Entre os grandes bancos centrais, o BCE é o que tem o foco mais fechado na estabilidade de preços, sem objetivos secundários. Ele foi criado dentro da tradição alemã do Bundesbank, cuja principal tragédia no século passado foi a hiperinflação, que ajudou a criar as condições para a ascensão do nazismo.
O presidente do Banco Central do Brasil, Roberto Campos Neto, disse que prefere correr o risco de extrapolar o seu mandato original a deixar de fazer algo que é necessário e precisa ser feito. Por aqui, a inflação acumulada em 12 meses superou 12%.
Mas, pelo menos na teoria, as mudanças climáticas cabem no mandato do BC brasileiro, que não cuida apenas da inflação. Seus objetivos primários são a estabilidade monetária e financeira; e, de forma secundária, suavizar as flutuações da atividade econômica. O Brasil vem tratando as mudanças climáticas sobretudo como um assunto de estabilidade financeira, por isso não há um conflito claro com o seu mandato principal.
O argumento é que, se as instituições financeiras não pesarem adequadamente os riscos nessa área, poderão sofrer grandes perdas e fragilizar o sistema bancário. Uma parte são os riscos físicos, como inundações e secas, que tendem a se tornar mais frequentes.
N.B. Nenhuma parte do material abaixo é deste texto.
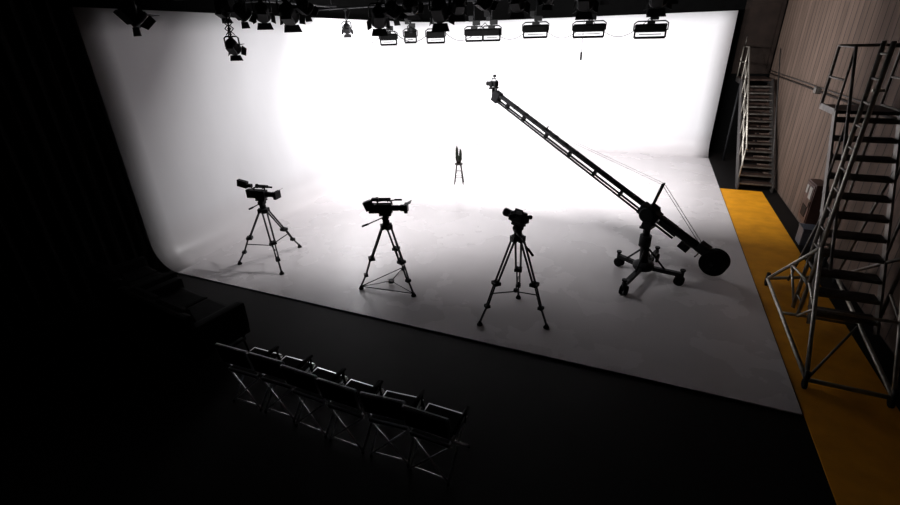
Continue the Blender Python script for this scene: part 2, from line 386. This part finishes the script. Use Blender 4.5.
for k in range(n):
    y=ya+(yb-ya)*(k+.6)/n; z=tr(y)
    b.box((2.97,y+.07,z),(x1-x0-.02,.22,.035),M_tread); b.box((2.97,y-.045,z-.01),(x1-x0-.02,.012,.05),M_dalu)
    for q_ in range(4): b.box((2.97,y-.01+q_*.045,z+.02),(x1-x0-.08,.012,.008),M_dalu)
b.box((2.97,yb+.37,z1),(x1-x0,.75,.05),M_tread)
b.tube((x0,yb+.75,z1+R1),(x1,yb+.75,z1+R1),.022,M_dalu)
x=2.46
for y in (7.28,7.56): b.tube((x,y,.12),(x,y,3.85),.028,M_alu)
for k in range(13): z=.35+k*.28; b.tube((x,7.28,z),(x,7.56,z),.014,M_dalu)
for z in (1.25,3.3): b.tube((x,7.42,z),(x0,7.42,z),.018,M_alu)
b.tube((x1+.02,7.28,.12),(x1+.02,7.28,3.85),.026,M_dalu)
b.tube((2.46,7.28,3.8),(x1+.02,7.28,3.8),.022,M_dalu)
fa=(2.22,5.68); fb=(2.27,8.45); fc=(3.05,5.66); fd=(3.36,8.95)
for p,q_ in ((fa,fb),(fa,fc),(fb,fd),(fc,fd)): b.tube((*p,.13),(*q_,.13),.028,M_alu)
ap=(2.46,7.28,1.25); ar=(3.38,7.28,1.25)
b.tube((*fa,.13),ap,.026,M_alu); b.tube((*fb,.13),ap,.026,M_alu); b.tube((*fc,.13),ar,.026,M_alu); b.tube((*fd,.13),ar,.024,M_dalu)
m1=V((*fa,.13)).lerp(V(ap),.5); m2=V((*fb,.13)).lerp(V(ap),.5); m3=V((*fc,.13)).lerp(V(ar),.5)
b.tube(m1,(2.46,7.28,m1.z),.018,M_alu); b.tube(m2,(2.46,7.28,m2.z),.018,M_alu); b.tube(m1,(2.46,7.28,.13),.018,M_alu)
b.tube(m2,(2.46,7.5,.13),.018,M_alu); b.tube(m3,m1,.02,M_alu); b.tube(m3,(3.38,7.28,m3.z),.018,M_dalu); b.tube((2.26,7.3,.13),(3.2,7.3,.13),.022,M_alu)
b.tube((*fa,.13),(3.2,7.3,.13),.016,M_dalu)
b.tube((x1,8.95,.13),(x1,8.4,tr(8.4)),.02,M_dalu); b.tube((x0,8.5,.13),(x0,8.0,tr(8.0)),.02,M_dalu)
for p in (fa,fb,fc,fd,(3.36,9.6)):
    b.tube((*p,.10),(*p,.24),.032,M_dmet); b.lathe((p[0]-.02,p[1],.065),(1,0,0),[(.045,0),(.065,.005),(.065,.035),(.045,.04)],M_rub,16)
b.done('mobile_staircase',(0,0,.008))
# ------------------------------------------------------------------ fixed stairs to the door (far right)
b=B(); x0,x1=2.54,3.36; ya,yb=14.45,17.85; z1=2.6; n=14
for x in (x0,x1):
    b.plate([(x,ya-.1,0),(x,ya+.2,0),(x,yb+.1,z1-.2),(x,yb+.1,z1+.03),(x,yb-.1,z1+.03),(x,ya-.1,.16)],.035,M_tread)
    b.box((x,18.45,z1-.06),(.04,1.2,.14),M_tread)
    b.tube((x,yb+.1,0),(x,yb+.1,z1),.035,M_dmet)
for k in range(n):
    y=ya+(yb-ya)*k/n; z=z1*(k+1)/(n+1)
    b.box((2.95,y+.12,z),(x1-x0-.04,.27,.035),M_dtr); b.box((2.95,y+.25,z-.08),(x1-x0-.04,.015,.17),M_dtr); b.box((2.95,y-.02,z),(x1-x0-.04,.014,.04),M_dalu)
b.box((2.95,18.48,z1),(x1-x0,1.2,.05),M_dtr)
x=x0
for hh in (.5,.95): b.path([(x,ya,.15+hh),(x,yb,z1+hh),(x,19.0,z1+hh)],.022,M_alu)
for k in range(6):
    y=ya+.1+(yb-ya)*k/5; z=.15+(z1-.15)*k/5; b.tube((x,y,z),(x,y,z+.97),.02,M_alu)
b.tube((x,19.0,z1),(x,19.0,z1+.95),.02,M_alu)
b.tube((x1,ya+.3,.3),(x1,yb,z1+.9),.018,M_tread)
b.done('metal_staircase')

# ------------------------------------------------------------------ wall things
b=B(); b.box((WR-.105,11.26,.74),(.2,.56,.84),M_red,bev=.01); b.box((WR-.21,11.26,.74),(.02,.50,.78),M_red,bev=.004)
b.box((WR-.225,11.16,.95),(.012,.18,.24),M_paper); b.box((WR-.225,11.40,.98),(.012,.12,.17),M_paper); b.box((WR-.225,11.26,.55),(.012,.30,.22),M_brn); b.box((WR-.235,11.03,.74),(.02,.02,.12),M_dalu)
b.done('fire_hose_cabinet')
b=B(); b.box((0,0,.17),(.26,.34,.34),M_bin,None,.02); b.box((0,0,.35),(.28,.36,.03),M_bin,None,.01); b.done('waste_bin',(3.32,10.75,0))

# ------------------------------------------------------------------ lighting rig
PZ=4.78
b=B()
for y,xa,xb in ((5.35,-8.3,-1.5),(6.8,-8.3,1.8),(8.0,-8.3,1.8),(11.0,-8.3,1.8)):
    b.tube((xa,y,PZ),(xb,y,PZ),.025,M_dmet,10)
    x=xa+.4
    while x<xb:
        b.tube((x,y,PZ),(x,y,5.7),.012,M_dmet,6); x+=1.6
for x in (-7.9,-4.0,-.5,1.5): b.tube((x,5.2,PZ+.05),(x,11.2,PZ+.05),.025,M_dmet,10)
b.done('lighting_grid')
def area(name,loc,target,size,sy,e,col=(1,1,1),spread=math.pi):
    l=bpy.data.lights.new(name,'AREA'); l.shape='RECTANGLE'; l.size=size; l.size_y=sy; l.energy=e; l.color=col; l.spread=spread
    o=bpy.data.objects.new(name,l); o.location=loc; S.collection.objects.link(o)
    o.rotation_euler=(V(target)-V(loc)).to_track_quat('-Z','Y').to_euler(); return o
def clamp(b,z0):
    b.box((0,0,-.045),(.05,.09,.04),M_dmet,bev=.008); b.tube((0,0,-.03),(0,0,z0),.013,M_dmet)
def fresnel(xy,drop,target,sc=1.,panto=False,e=0,spr=180):
    loc=(xy[0],xy[1],PZ); c=V((0,0,-drop)); dv=V(target)-(V(loc)+c)
    ang=math.atan2(dv.y,dv.x); tilt=math.atan2(-dv.z,math.hypot(dv.x,dv.y))
    b=B(); clamp(b,-drop+.24*sc)
    if panto:
        n=5; z0=-.12; z1=-drop+.28*sc; b.box((0,0,-.12),(.34,.14,.12),M_blk,bev=.01); b.box((.12,0,-.22),(.12,.12,.10),M_blk,bev=.01)
        for k in range(n):
            a=z0+(z1-z0)*k/n; c_=z0+(z1-z0)*(k+1)/n
            for s_ in (-.03,.03): b.tube((-.07,s_,a),(.07,s_,c_),.008,M_dmet,6); b.tube((.07,s_,a),(-.07,s_,c_),.008,M_dmet,6)
    T=Rz(ang)@Matrix.Rotation(tilt,3,'Y')
    P=lambda x,y,z:c+T@V((x*sc,y*sc,z*sc)); Z=Rz(ang)
    b.path([P(0,-.19,0),c+Z@V((0,-.19*sc,.2*sc)),c+Z@V((0,-.14*sc,.24*sc)),c+Z@V((0,.14*sc,.24*sc)),c+Z@V((0,.19*sc,.2*sc)),P(0,.19,0)],.014,M_dmet)
    b.tube(P(0,-.20,0),P(0,.20,0),.02,M_blk)
    b.lathe(P(-.2,0,0),T@V((1,0,0)),[(q*sc,h*sc) for q,h in ((.07,0),(.12,.03),(.15,.08),(.16,.3),(.175,.31),(.175,.36),(.15,.37))],M_blk,18)
    b.lathe(P(.165,0,0),T@V((1,0,0)),[(.13*sc,0),(.09*sc,.02*sc),(.02*sc,.028*sc)],M_lamp,18)
    b.box(P(-.1,0,.15),(.2*sc,.10*sc,.03*sc),M_blk,T)
    b.box(P(-.05,0,-.17),(.26*sc,.2*sc,.06*sc),M_blk,T,.004)
    for k in range(4):
        sx=.14; l=.11; s_=1 if k%2==0 else -1
        if k<2: ps=[P(.17,-sx,s_*.16),P(.17,sx,s_*.16),P(.17+l,sx*1.3,s_*(.16+l*.9)),P(.17+l,-sx*1.3,s_*(.16+l*.9))]
        else: ps=[P(.17,s_*.16,-sx),P(.17,s_*.16,sx),P(.17+l,s_*(.16+l*.8),sx*.8),P(.17+l,s_*(.16+l*.8),-sx*.8)]
        b.plate(ps,.006,M_blk)
    cb=[]
    for k in range(9):
        t=k/8; cb.append(P(-.2,.02,0).lerp(V((.12,.02,-.06)),t)+V((-.08*math.sin(t*math.pi),.03,-.12*math.sin(t*math.pi))))
    b.path(cb,.010,M_rub,6)
    if e>0:
        p=V(loc)+c+T@V((.21*sc,0,0)); area('fresnel_lamp',p,p+dv,.22*sc,.22*sc,e,(1,.99,1),D(spr))
    return b.done('fresnel_spotlight',loc)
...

Outro risco é investir em algumas atividades econômicas, como combustíveis fósseis, que vão perder valor na medida em que forem sendo substituídas por energias limpas.
Mas há vários críticos que dizem que as mudanças climáticas não representam, necessariamente, um risco para a estabilidade financeira. É o caso do economista John Cochrane, da Universidade de Stanford, que sustenta que historicamente não há relação entre mudanças de tecnologias e crises bancárias.
Mais importante, argumenta, não há dados históricos que estabeleçam a relação entre mudanças climáticas e riscos à estabilidade financeira – um insumo essencial para alimentar os modelos que avaliam os riscos que os bancos estão correndo, para exigir excesso de capital para os cobrir.
Essa falta de dados confiáveis é uma das principais preocupações dos banqueiros centrais presentes no evento do BIS, por isso há um esforço grande para estabelecer padrões confiáveis para a divulgação de informações pelos bancos e também para os ratings das agências de avaliação de risco de crédito.